Communities Minister Ronald Bulkan is flanked by Junior Communities Minister Dawn Hastings-Williams and Permanent Secretary Emil Mc Garrell

THE Ministry of Communities staged its first “appreciative inquiry round table” yesterday, with the aim of developing plans of action for regional development (PARD).PARD is a new initiative which will assist the 10 regional democratic councils (RDCs) in developing, implementing, monitoring and assessing appropriate action-oriented plans for the social and economic advancement of the respective regions.

This will, of course, undo the damage inflicted on Guyana’s ailing local government system by the previous administration.
Communities Minister Ronald Bulkan said PARD is part of a revolutionary process which was stymied by the People’s Progressive Party/Civic (PPP/C) during its terms in office.

He said creation of PARD is a critical step in the revolutionary process in the country’s governance architecture; one which will allow for simultaneous decentralisation and regional empowerment to take place.

He said it started 35 years ago, on August 18, 1980, when the Local Democratic Organs Bill was debated in the National Assembly. The bill, which was led by the then Minister of Economic Development and Cooperatives, the late Desmond Hoyte, determined the legal framework and authority of the local government organs.

Most importantly, the bill, which has been enacted, sought to empower the people of Guyana at the levels of their regions and communities, thereby allowing them to be involved in the decision-making process.

“In the decade following the enactment…the system which was designed to be introduced started to take root in our country, (but) it is unfortunate and regrettable, in my opinion, that that evolution and that progress were arrested, if not reversed, in the past 15 years,” Minister Bulkan said.

However, the Communities Minister made it clear that the David Granger Administration is firmly committed to the process of decentralisation. He explained that regional administration and regional development are a part of the construct of local government. “In fact, it is the backbone of the local government system,” he said.

“The NDCs and municipalities, those 71 existing organs which generally are what are considered to be the ‘local government organs, are really sub-divisions of the parent body, or the regional democratic councils.
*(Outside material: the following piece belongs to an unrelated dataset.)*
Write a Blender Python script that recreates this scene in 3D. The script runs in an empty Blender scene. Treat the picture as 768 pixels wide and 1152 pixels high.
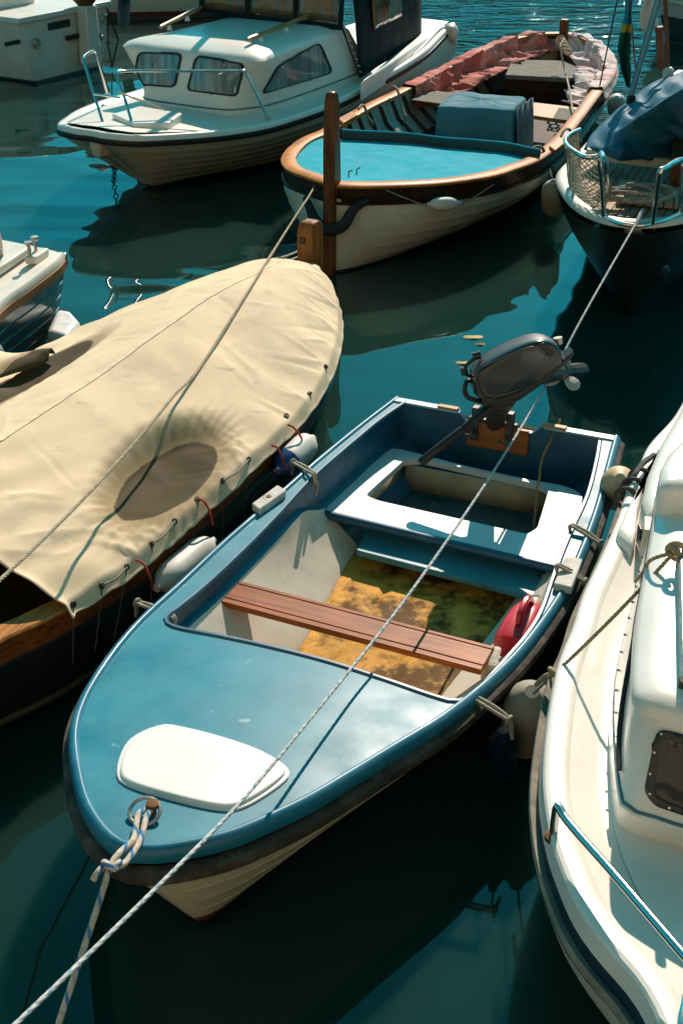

Our presence here today is a continuation of the journey to give effect to the constitutional provision relating to how our country should be managed.

“What our constitution does not provide for is for the country to be managed by only a single government, that is, central government, but rather by 82 governments, namely one central, 10 regional, six municipalities, and 65 NDCs,” Bulkan told the gathering that includes Minister within the Ministry of Communities, Dawn Hastings-Williams; Permanent Secretary Emil Mc Garrell; regional chairmen, regional executive officers (REO) and councilors, at the Arthur Chung Convention Centre.
Junior Communities Minister Dawn Hastings-Williams said that, for too long, regional administrations have been trying to give satisfaction to residents without having a visionary plan for development. “We had plans, but they were not documented,” she explained. As such, she said, PARD will assist in that process.

In pointing out that Region 10 was selected to execute the pilot project, Hastings-Williams said every region’s plan of action must include solid waste management, climate change, and disaster risk management initiatives.

Principal Regional Development Officer Aretha Henry further explained that the Ministry of Communities recognizes the need for a collective approach for the involvement of all parties.

“We envisage there will be positive change, given the positive and critical inputs that will be made by you, our stakeholders. We’re cognizant of your passion for development and your willingness to contribute towards making a difference,” she added.

In addition to the regional officials, the roundtable was attended by IDEA International, Conservation International, UNESCO, the United Nations Development Programme (UNDP), the University of Guyana, UNICEF and CARILED.
During the seminar, these international and local agencies discussed their strategic planning initiatives, experiences and best practices.